Contreras has spent the ensuing months gutting her home and figuring out how she’s going to rebuild. Her daughter’s softball team helped tear out the sheetrock, and she’s taken out a third mortgage to begin repairs.

She's also one of nearly 700 applicants who applied for the “Dickinson Harvey Relief Fund,” a fund set up by the city after Harvey struck her small town. City leaders called for private donations to help residents rebuild.

Now, Contreras is one of hundreds of residents who received letters in the past week stating she’s been denied funding. "Donations were not sufficient to award grants to all applicants. Consequently, the City is not able to provide you with a repair grant at this time," the letter reads in part. If not her family and all they’ve been through, Contreras thought, then who?

Residents who applied, who went through their own horrific experiences, are frustrated with city leaders. Where’s the communication, they ask. Where’s the transparency? And, most importantly, where’s the money?

The Dickinson City Council appointed a seven-member committee to review applications and disperse the more than $1 million in funding.
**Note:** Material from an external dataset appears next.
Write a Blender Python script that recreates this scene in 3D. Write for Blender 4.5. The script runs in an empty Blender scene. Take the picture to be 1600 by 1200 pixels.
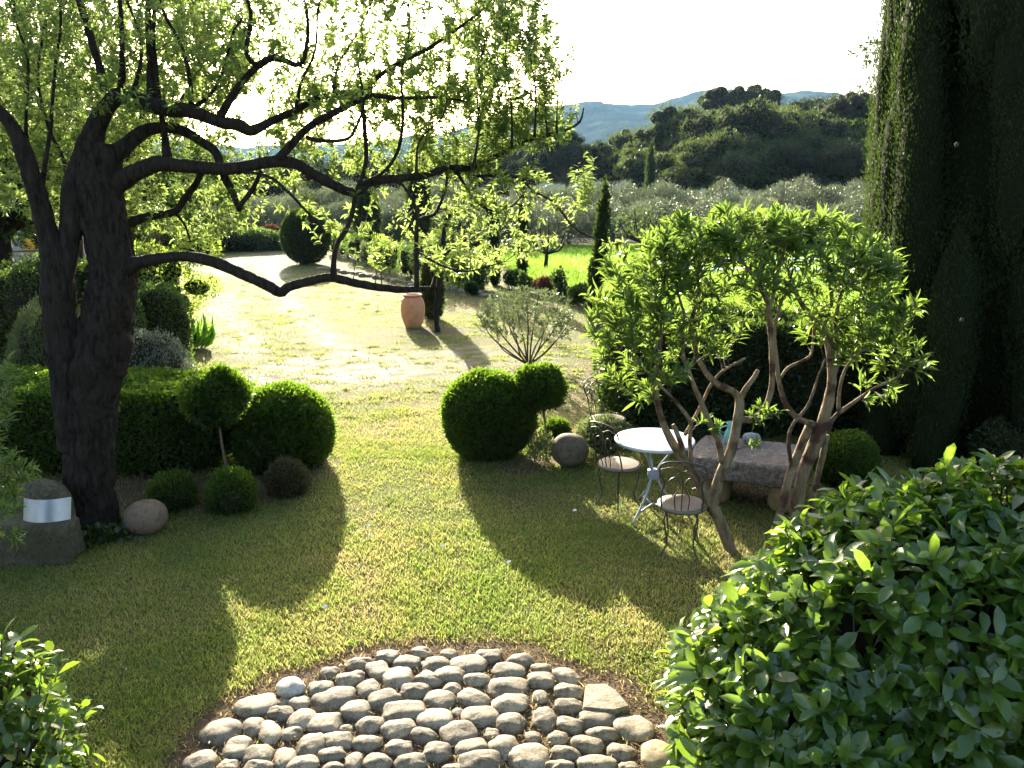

That committee voted to approve $2,000 grants to 425 residents in November, with the remaining funds being dispersed to local businesses.


Read more: Devastation in Dickinson

The city’s original plan was to disperse up to $3,000 for Dickinson residents and $5,000 for businesses. Instead, the committee opted for $2,000 grants to “make the most tangible difference,” said Alun Thomas, the city’s secretary.

Residents who received approval must agree to use the money to repair the structures of their homes, Thomas said, adding “we can help the community by fixing the status of houses.”

The fund drew criticism in November as frustrated residents questioned why the money was sitting in a bank account and not helping those who need it most. Committee members had trouble coordinating times to meet to go through applications, city spokesperson Bryan Milward said in November. Texas’ Open Meetings Act requires a quorum, or at least two-thirds of a committee to be present, to conduct official business.

One member then resigned and the city council appointed two new members as alternates. Since then, the committee has met regularly to sort through the applications, Thomas said.

The committee chose recipients through an anonymous process. All applications were redacted from all personal information. The committee then ranked each application based on severity of the damage. Thomas said those rankings were averaged to determine who received a grant.

Contreras is disappointed her family wasn’t selected. The money would have gone to helping replace sheetrock or her flooded kitchen counters. But she said her family will make it through. The third mortgage is helping pay for repairs, and she’s thankful for the help from the community that her family has received.

Although her family wasn't selected, “I really hope the money is helping someone who needs it,” she said.